External Considering
from Ouspensky's "In Search of the Miraculous," pp. 153-54
Gurdjieff:
"The opposite of internal considering and what is in part a means of fighting against it is external considering. External considering is based upon an entirely different relationship towards people, to their understanding, to their requirements. By considering externally a man does that which makes life easy for other people and for himself. External considering requires a knowledge of men, an understanding of their tastes, habits, and prejudices. At the same time external considering requires a great power over oneself, a great control over oneself. Very often a man desires sincerely to express or somehow or other show to another man what he really thinks of him or feels about him. And if he is a weak man he will of course give way to this desire and afterwards justify himself and say that he did not want to lie, did not want to pretend, he wanted to be sincere. Then he convinces himself that it was the other man's fault. He really wanted to consider him, even to give way to him, not to quarrel, and so on. But the other man did not at all want to consider him so that nothing could be done with him. It very often happens that a man begins with a blessing and ends with a curse. He begins by deciding not to consider and afterwards blames other people for not considering him. This is an example of how external considering passes into internal considering. But if a man really remembers himself he understands that another man is a machine just as he is himself. And then he will enter into his position, he will put himself in his place, and he will be really able to understand and feel what another man thinks and feels. If he can do this his work becomes easier for him. But if he approaches a man with his own requirements nothing except new internal considering can ever be obtained from it.

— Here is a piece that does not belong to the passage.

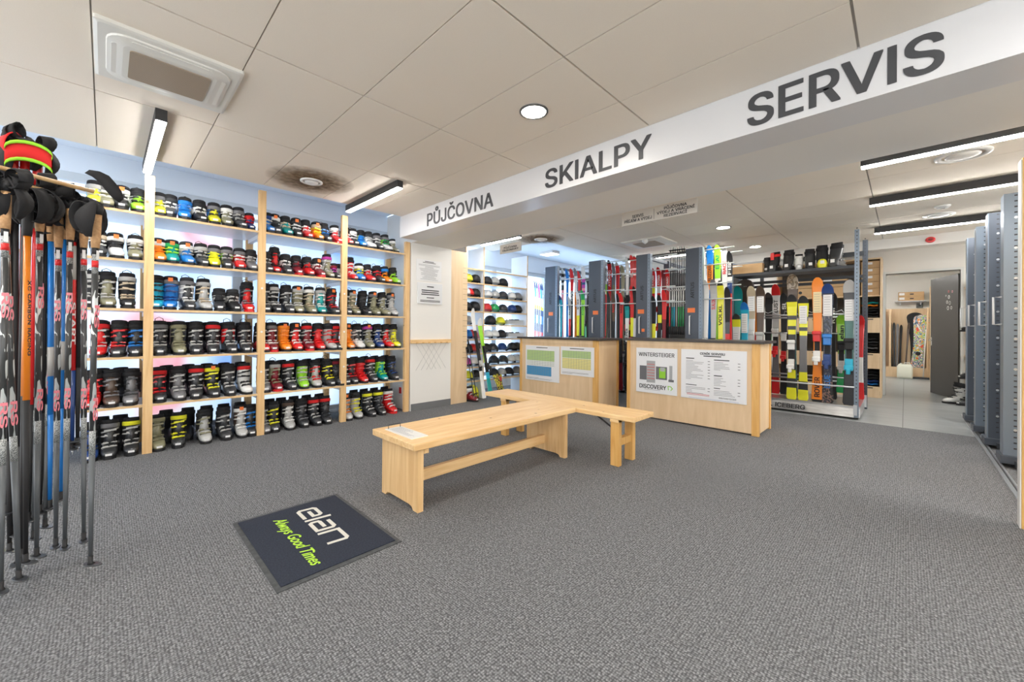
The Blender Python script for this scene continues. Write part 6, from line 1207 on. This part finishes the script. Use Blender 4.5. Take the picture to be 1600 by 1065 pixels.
t = thing('wall_shelf', 'pale wall shelf carrying flat cartons in the store room', 'shelf', (.1, 15.0, 2.0)); Bx(-.3, .3, -.28, 0, -.02, 0).build('board', LAMI, t); Bx(-.2, -.18, -.2, 0, -.1, -.02).build('bracket', ZINC, t); Bx(.18, .2, -.2, 0, -.1, -.02).build('bracket', ZINC, t)
for k in range(2):
    o = thing('cardboard_box', '%s flat carton on the store room wall shelf' % ('lower', 'upper')[k], 'box', (.11, 14.86, 2.001+k*.115), 0, 'flat cartons in the store room'); Bx(-.24, .24, -.13, .13, 0, .112, bev=.002).build('carton', CARD, o); Bx(-.22, -.12, -.132, -.130, .03, .09).build('white_label', PAPER, o); Bx(-.02, .05, -.132, -.130, .04, .07).build('hand_hole', INK, o)
t = thing('store_shelf', 'narrow birch shelf with boxes behind the open door', 'shelving', (.62, 14.3, 0))
Bx(-.18, -.16, -.2, .3, 0, 2.3).build('side_panel', BEECH, t); Bx(.5, .52, -.2, .3, 0, 2.3).build('side_panel', BEECH, t)
for z in (.5, .95, 1.35, 1.75, 2.2): Bx(-.16, .5, -.2, .3, z-.02, z).build('shelf', BEECH, t)
for k, (z, c, h_) in enumerate(((1.751, 'N', .22), (1.351, 'W', .15), (1.505, 'W', .12), (.951, 'W', .18), (.501, 'F', .25), (2.201, 'E', .15))):
    o = Bx(-.14, .3, -.15, .25, 0, h_, bev=.004).build('storage_box', cm(c, .6, 0), None, (.62, 14.3, z)); tag(o, '%s box on the narrow store room shelf, %s listed upwards' % (COL[c][0], ORD[k]) if 0 else '%s box in the narrow store room shelf at %s level' % (COL[c][0], ['eye', 'handle', 'second handle', 'hip', 'knee', 'top'][k]), 'box', 'boxes in the narrow store shelf')

# ================================================================== RIGHT SIDE MOBILE RACKS
FX = [(.584, 8.0, 'farthest'), (.596, 7.2, 'second farthest'), (.614, 6.46, 'second nearest'), (.631, 5.66, 'nearest')]
for i, (x, y, nm) in enumerate(FX):
    t = thing('mobile_rack', '%s of the perforated grey mobile racks on the right' % nm, 'rack', (x, y, 0), group='mobile racks on the right'); h = 2.44; w_ = .15
    sm = STEEL_L if i % 2 else STEEL
    q = MB(); q.box(0, .008, -.0, .16, .1, h); q.build('edge_profile', STEEL_L, t)
    q = MB(); q.box(.008, w_, 0, .006, .1, h); q.box(w_, w_+.008, 0, .12, .1, h); q.build('perforated_strip', sm, t)
    q = MB(); n_ = 46
    for k in range(n_): q.box(.06, .078, -.002, 0, .16+k*.05, .172+k*.05)
    q.build('perforations', INK, t)
    for k in range(8):
        q = MB(); z = .33+k*.27; q.loft([[Vector((.069+.011*math.cos(a), y_, z+.011*math.sin(a))) for a in [2*math.pi*j/10 for j in range(10)]] for y_ in (-.006, 0)]); q.build('bolt', ZINC, t)
    for k in range(8): Bx(w_+.01, 2.2, .085, .095, .33+k*.27, .336+k*.27).build('shelf_edge', ZINC, t)
    Bx(w_+.008, 2.2, .10, .12, .1, h-.02).build('back_plate', STEEL, t)
    Bx(-.02, 2.2, -.05, .20, .035, .1).build('base_carriage', STEEL, t); Bx(.06, .16, -.12, -.05, .02, .07).build('base_step', mat('beam_dark', (1,)*3), t)
    q = MB(); q.tube([(0, .08, 1.27), (-.05, .08, 1.27), (-.05, .08, 1.52), (0, .08, 1.52)], .009, 8); q.build('handle', mat('handle_white', (1,)*3), t)
q = MB(); q.box(.575, .60, 4.3, 8.65, 0, .012); q.box(.61, .625, 4.3, 8.65, 0, .018); tag(q.build('floor_rail', ZINC), 'steel floor rail in front of the mobile racks on the right', 'rail')
t = thing('timber_partition', 'raw timber post and panel at the right picture edge', 'panel', (.505, 3.93, 0))
Bx(.006, .12, 0, .09, 0, 2.27, bev=.003).build('post', HONEY, t); Bx(0, .006, .005, .085, 0, 2.26).build('edge_strip', mat('strip_white', (.7, .7, .68), .5), t); Bx(.12, 1.4, .03, .06, 0, 2.25).build('plywood_panel', PLY, t)
# wall shelf with gear and the boots beside the door
t = thing('boot_shelf', 'small wall shelf unit beside the door carrying boots', 'shelf', (.86, 10.15, 0))
for z in (.42, .80, 1.2, 1.95): Bx(-.14, .5, -.25, .12, z-.025, z).build('shelf', BEECH, t)
Bx(.5, .52, -.25, .12, 0, 2.0).build('side_panel', BEECH, t); Bx(-.12, -.1, .09, .12, 0, 2.0).build('rear_post', BEECH, t)
q = MB(); 
o = thing('red_gear_pile', 'red, white and black ski gear heaped on the top wall shelf', 'gear', (.86, 10.02, 1.951))
for k, c in enumerate('RKWRKD'): MB().loft([ell(0, .05, .03, 0, 10), ell(0, .08, .06, .04, 10), ell(.01, .06, .05, .08, 10), ell(0, .02, .02, .10, 10)]).build('gear_piece', cm(c), o, (-.07+.05*(k % 4), -.12+.03*(k % 3), .045*(k//2)))
boot(.64, 9.98, 0, R_(200), 'race', 'W', 'W', 'K', 'K', 'white ski boot on the floor beside the dark door', 'boots beside the door', 1.08)
boot(.76, 9.86, 0, R_(215), 'race', 'D', 'D', 'K', 'K', 'dark ski boot on the floor beside the white one', 'boots beside the door', 1.0)
boot(.80, 10.0, .421, R_(205), 'race', 'K', 'K', 'K', 'S', 'black ski boot on the lowest wall shelf by the door', 'boots beside the door', 1)
boot(.82, 10.0, 1.201, R_(200), 'kid', 'K', 'K', 'K', 'S', 'black ski boot on the upper wall shelf by the door', 'boots beside the door', 1)

# ================================================================== GEAR LEANING BY THE HELMET SHELVES
def leaning(nm, cat, label, top, foot, wd, bands, group=None, bind=None, **k):
    a, b_ = Vector(foot), Vector(top); d = b_-a; L_ = d.length
    t = ski(0, 0, 0, L_, wd, bands, label, group, bind, nm=nm, cat=cat, **k)
    z = d.normalized(); x = Vector((0, 1, 0)); yv = z.cross(x).normalized(); x = yv.cross(z).normalized()
    M = Matrix((x, yv, z)).transposed().to_4x4(); M.translation = a; t.rotation_mode = 'XYZ'; t.location = a; t.rotation_euler = M.to_euler(); return t
fp = lambda px, py: tuple(at(px, py, 2, .005))
p1 = at(759, 613, 2, .01); p1 = Vector((-4.86, 4.36, .005)); 
leaning('ski', 'ski', 'white and black ski leaning against the helmet shelves', tuple(at(737, 482, 0, -5.10)), tuple(at(757, 622, 0, -4.85)), .085, [(.3, 'W'), (.75, 'K'), (1, 'W')], 'skis leaning on the helmet shelves', ('K', 'S'), tipc=.04)
leaning('ski', 'ski', 'green and teal ski leaning against the helmet shelves', tuple(at(748, 497, 0, -5.10)), tuple(at(767, 618, 0, -4.85)), .10, [(.22, 'T'), (.3, 'C'), (.42, 'K'), (.9, 'L'), (1, 'W')], 'skis leaning on the helmet shelves', ('K', 'K'), tipc=.04)
for k, (a, b_) in enumerate((((727, 536), (741, 622)), ((731, 530), (745, 620)))):
    A_ = at(*a, 0, -5.10); B_ = at(*b_, 0, -4.84); L_ = (A_-B_).length
    t = thing('alpine_ski_pole', '%s black ski pole leaning low at the helmet shelves' % ('left', 'right')[k], 'ski pole', B_, 0, 'poles leaning on the helmet shelves'); t.rotation_mode = 'QUATERNION'; t.rotation_quaternion = (A_-B_).to_track_quat('Z', 'Y')
    MB().tube([(0, 0, .03), (0, 0, L_-.1)], .007, 8).build('shaft', cm('D'), t); MB().tube([(0, 0, L_-.1), (0, 0, L_)], .015, 8).build('grip', cm('K'), t); MB().lathe([(.006, .05), (.035, .055), (.03, .062), (.007, .07)], n=12).build('basket', cm('K'), t); MB().tube([(0, 0, 0), (0, 0, .04)], [.002, .006], 6).build('tip', ZINC, t)
o = at(742.5, 612, 0, -5.0); o = thing('ski_helmet', 'large lime yellow ski helmet on the floor below the helmet shelves', 'helmet', (-5.22, 4.36, .012), R_(-60), 'ski helmets on the floor')
o.scale = (1.15, 1.1, 1.45)
obj('shell', HM['shell'], o, [cm('Y')]); obj('lining', HM['lining'], o, [fab('K')]); obj('vents', HM['vents'], o, [cm('K')]); obj('chin_strap', HM['chin_strap'], o, [fab('K')])
boot(-5.12, 4.215, 0, R_(10), 'kid', 'W', 'M', 'W', 'S', 'white and maroon boot on the floor left of the yellow helmet', 'boots on the floor', 1)
a = leaning('snowboard', 'snowboard', 'small black board with yellow graphics leaning low on the shelves', (-5.08, 4.80, .40), (-4.93, 4.80, .005), .22, [(1, 'K')], 'snowboards', tipc=.01)
recol(a, 'K', camo('black_yellow_graphic', [(.012, .012, .014), (.02, .02, .02), (.7, .65, .05), (.012, .012, .014), (.5, .05, .04)], 16, 7))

"Right external considering is very important in the work. It often happens that people who understand very well the necessity of external considering in life do not understand the necessity of external considering in the work; they decide that just because they are in the work they have the right not to consider. Whereas in reality, in the work, that is for a man's own successful work, ten times more external considering is necessary than in life, because only external considering on his part shows his valuation of the work and his understanding of the work; and success in the work is always proportional to the valuation and understanding of it. Remember that work cannot begin and cannot proceed on a level lower than that of the obyvatel,* that is, on a level lower than ordinary life. This is a very important principle which, for some reason or other, is very easily forgotten. But we will speak about this separately afterwards."

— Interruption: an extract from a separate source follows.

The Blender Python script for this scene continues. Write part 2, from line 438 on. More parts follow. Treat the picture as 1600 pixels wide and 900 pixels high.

*The definition of obyvatel, from p. 362 et seq.:
Gurdjieff:
"Obyvatel is a strange word in the Russian language. It is used in the sense of 'inhabitant,' without any particular shade. At the same time it is used to express contempt or derision--'obyvatel'--as though there could be nothing worse. But those who speak in this way do not understand that the obyvatel is the healthy kernel of life. And from the point of view of the possibility of evolution, a good obyvatel has many more chances than a 'lunatic' or a 'tramp.' Afterwards I will perhaps explain what I mean by these two words. In the meantime we will talk about the obyvatel. I do not at all wish to say that all obyvatels are people of the objective way. Nothing of the kind. Among them are thieves, rascals, and fools; but there are others. I merely wish to say that being a good obyvatel by itself does not hinder the 'way.' And finally there are different types of obyvatel. Imagine, for example, the type of obyvatel who lives all his life just as the other people round him, conspicuous in nothing, perhaps a good master, who makes money, and is perhaps even close-fisted. At the same time he dreams all his life of monasteries, for instance, and dreams that some time or other he will leave everything and go into a monastery. And such things happen in the East and in Russia. A man lives and works, then, when his children or his grandchildren are grown up, he gives everything to them and goes into a monastery. This is the obyvatel of which I speak. Perhaps he does not go into a monastery, perhaps he does not need this. His own life as an obyvatel can be his way.

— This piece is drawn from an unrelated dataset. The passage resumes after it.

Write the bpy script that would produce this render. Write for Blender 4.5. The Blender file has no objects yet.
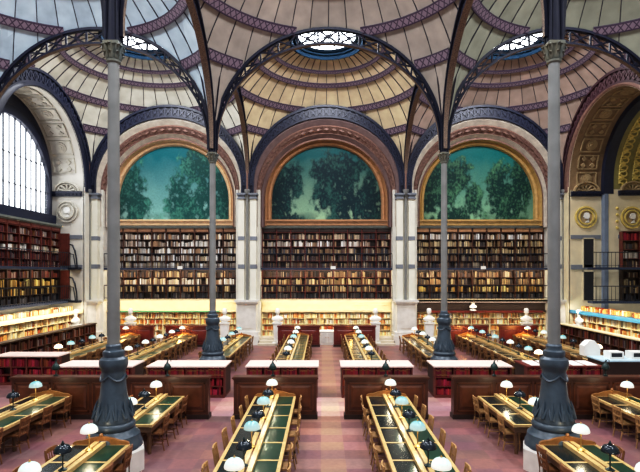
import bpy, math, random
from mathutils import Vector, noise
R = random.Random(7)
PI = math.pi
sc = bpy.context.scene
COL = sc.collection

# ------------------------------------------------------------------ layout (metres; x right, y away from the camera, z up)
S = 10.6
Y1, Y2, Y3 = 11.75, 22.35, 32.95          # column rows; Y3 is the back wall
ZC = 10.7                                  # springing of the arches and domes
RO, RI = 5.28, 4.5                         # iron arches
RD = S / math.sqrt(2)                      # sail-vault sphere

# ------------------------------------------------------------------ materials
M = {}
def mat(name, c, rough=.6, metal=0., var=.0, scale=3., c2=None, emit=None, es=0., bump=0., spec=.5):
    m = bpy.data.materials.new(name); m.use_nodes = True
    nt = m.node_tree; b = nt.nodes['Principled BSDF']
    b.inputs['Roughness'].default_value = rough; b.inputs['Metallic'].default_value = metal
    b.inputs['Specular IOR Level'].default_value = spec
    c = (*c, 1.)
    b.inputs['Base Color'].default_value = c
    if var > 0 or c2:
        tc = nt.nodes.new('ShaderNodeTexCoord'); nz = nt.nodes.new('ShaderNodeTexNoise')
        nz.inputs['Scale'].default_value = scale; nz.inputs['Detail'].default_value = 5
        nt.links.new(tc.outputs['Object'], nz.inputs['Vector'])
        rp = nt.nodes.new('ShaderNodeValToRGB')
        rp.color_ramp.elements[0].position = .3; rp.color_ramp.elements[1].position = .7
        d = c2 if c2 else tuple(x * (1 - var) for x in c[:3])
        rp.color_ramp.elements[0].color = (*d[:3], 1); rp.color_ramp.elements[1].color = c
        nt.links.new(nz.outputs['Fac'], rp.inputs['Fac']); nt.links.new(rp.outputs['Color'], b.inputs['Base Color'])
        if bump:
            bp = nt.nodes.new('ShaderNodeBump'); bp.inputs['Strength'].default_value = bump; bp.inputs['Distance'].default_value = .02
            nt.links.new(nz.outputs['Fac'], bp.inputs['Height']); nt.links.new(bp.outputs['Normal'], b.inputs['Normal'])
    if emit:
        b.inputs['Emission Color'].default_value = (*emit, 1); b.inputs['Emission Strength'].default_value = es
    M[name] = m
    return m

def mat_attr(name, rough=.6, spec=.4, var=.25, scale=4., emit=0.):
    """colour comes from the mesh's own colour attribute, broken up by noise"""
    m = bpy.data.materials.new(name); m.use_nodes = True
    nt = m.node_tree; b = nt.nodes['Principled BSDF']
    b.inputs['Roughness'].default_value = rough; b.inputs['Specular IOR Level'].default_value = spec
    a = nt.nodes.new('ShaderNodeAttribute'); a.attribute_name = 'Col'
    nz = nt.nodes.new('ShaderNodeTexNoise'); nz.inputs['Scale'].default_value = scale; nz.inputs['Detail'].default_value = 6
    tc = nt.nodes.new('ShaderNodeTexCoord'); nt.links.new(tc.outputs['Object'], nz.inputs['Vector'])
    mr = nt.nodes.new('ShaderNodeMapRange'); mr.inputs['From Min'].default_value = .3; mr.inputs['From Max'].default_value = .7
    mr.inputs['To Min'].default_value = 1 - var; mr.inputs['To Max'].default_value = 1 + var * .3
    nt.links.new(nz.outputs['Fac'], mr.inputs['Value'])
    mx = nt.nodes.new('ShaderNodeVectorMath'); mx.operation = 'SCALE'
    nt.links.new(a.outputs['Color'], mx.inputs[0]); nt.links.new(mr.outputs['Result'], mx.inputs['Scale'])
    nt.links.new(mx.outputs['Vector'], b.inputs['Base Color'])
    if emit:
        nt.links.new(mx.outputs['Vector'], b.inputs['Emission Color']); b.inputs['Emission Strength'].default_value = emit
    M[name] = m
    return m

mat('iron', (.008, .009, .024), .6, .0, .3, 6, spec=.2)
mat('iron_edge', (.014, .016, .036), .6, .0, .3, 6, spec=.25)
mat('iron_soffit', (.3, .21, .14), .5, .1, .0, 26, c2=(.06, .045, .05))
mat('lattice_relief', (.03, .036, .075), .45, .0, .3, 5)
mat('navy', (.006, .008, .03), .5, 0, .3, 4)
mat('navy_trim', (.016, .021, .052), .5, 0, .3, 4)
mat('column_base', (.062, .09, .122), .35, .1, .35, 5)
mat('column_shaft', (.25, .255, .25), .45, .1, .25, 2)
mat('capital', (.09, .12, .13), .45, .2, .0, 2, c2=(.22, .19, .12))
mat('marble', (.72, .7, .66), .5, 0, .2, 3)
mat('statue', (.85, .84, .8), .55, 0, .15, 6)
mat('cream', (.72, .66, .5), .7, 0, .15, 1.5)
mat('stone', (.68, .66, .6), .75, 0, .15, 1.5)
mat('pier', (.74, .72, .62), .7, 0, .12, 1.2)
mat('pier_band', (.2, .22, .26), .6, 0, .2, 3)
mat('moulding', (.6, .55, .48), .6, 0, .3, 3)
mat('moulding_dark', (.22, .15, .15), .6, 0, .3, 3)
mat('cornice_grey', (.2, .22, .2), .6, 0, .3, 3)
mat('pier_warm', (.72, .64, .46), .7, 0, .15, 1.5)
mat('moulding_brown', (.24, .13, .1), .6, 0, .4, 5)
mat('ornament', (.3, .19, .15), .6, 0, .0, 7, c2=(.12, .05, .05))
mat('gold', (.48, .26, .13), .5, .1, .3, 4)
mat('gold_pale', (.72, .5, .3), .5, .05, .25, 4)
mat('gold_yellow', (.56, .37, .14), .5, .1, .3, 4)
mat('gilt_relief', (.85, .68, .22), .45, .2, .35, 5)
mat('coffer', (.56, .53, .46), .7, 0, .2, 3)
mat('coffer_tan', (.45, .33, .18), .7, 0, .3, 3)
mat('olive_gold', (.3, .27, .1), .6, 0, .3, 3)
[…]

"People who are definitely thinking about ways, particularly people of intellectual ways, very often look down on the obyvatel and in general despise the virtues of the obyvatel. But they only show by this their own personal unsuitability for any way whatever. Because no way can begin from a level lower than the obyvatel. This is very often lost sight of on people who are unable to organize their own personal lives, who are too weak to struggle with and conquer life, dream of the ways, or what they consider are ways, because they think it will be easier for them than life and because this, so to speak, justifies their weakness and inadaptability. A man who can be a good obyvatel is much more helpful from the point of view of the way than a 'tramp' who thinks himself much higher than an obyvatel. I call 'tramps' all the so-called 'intelligentsia'--artists, poets, any kind of 'bohemian' in general, who despises the obyvatel and who at the same time would be unable to exist without him. Ability to orientate oneself in life is a very useful quality from the point of view of the work. A good obyvatel should be able to support at least twenty persons by his own labor. What is a man worth who is unable to do this?"
"What does obyvatel actually mean?" asked somebody. "Can it be said that an obyvatel is a good citizen?"
"Ought an obyvatel to be patriotic?" someone else asked. "Let us suppose there is war. What attitude should an obyvatel have towards war?"
"There can be different wars and there can be different patriots," said G. "You all still believe in words. An obyvatel, if he is a good obyvatel, does not believe in words. He realizes how much idle talk is hidden behind them. People who shout about their patriotism are psychopaths for him and he looks upon them as such."
"And how would an obyvatel look upon pacifists or upon people who refuse to go to the war?"
"Equally as lunatics! They are probably still worse."
...
"When I say that an obyvatel is more serious than a 'tramp' or a 'lunatic,' I mean by this that, accustomed to deal with real values, an obyvatel values the possibilities of the 'ways' and the possibilities of 'liberation' or 'salvation' better and quicker than a man who is accustomed all his life to a circle of imaginary values, imaginary interests, and imaginary possibilities.
"People who are not serious for the obyvatel are people who live by fantasies, chiefly by the fantasy that they are able to do something. The obyvatel knows that they only deceive people, promise them God knows what, and that actually they are simply arranging affairs for themselves--or they are lunatics, which is still worse, in other words they believe everything that people say.
...
"The obyvatel perhaps may not know it in a philosophical way, that is to say, he is not able to formulate it, but he knows that things 'do themselves' simply through his own practical shrewdness, therefore, in his heart, he laughs at people who think, or who want to assure him, that they signify anything, that anything depends on their decisions, that they can change or, in general, do anything. This for him is not being serious. An understanding of what is not serious can help him to value that which is serious."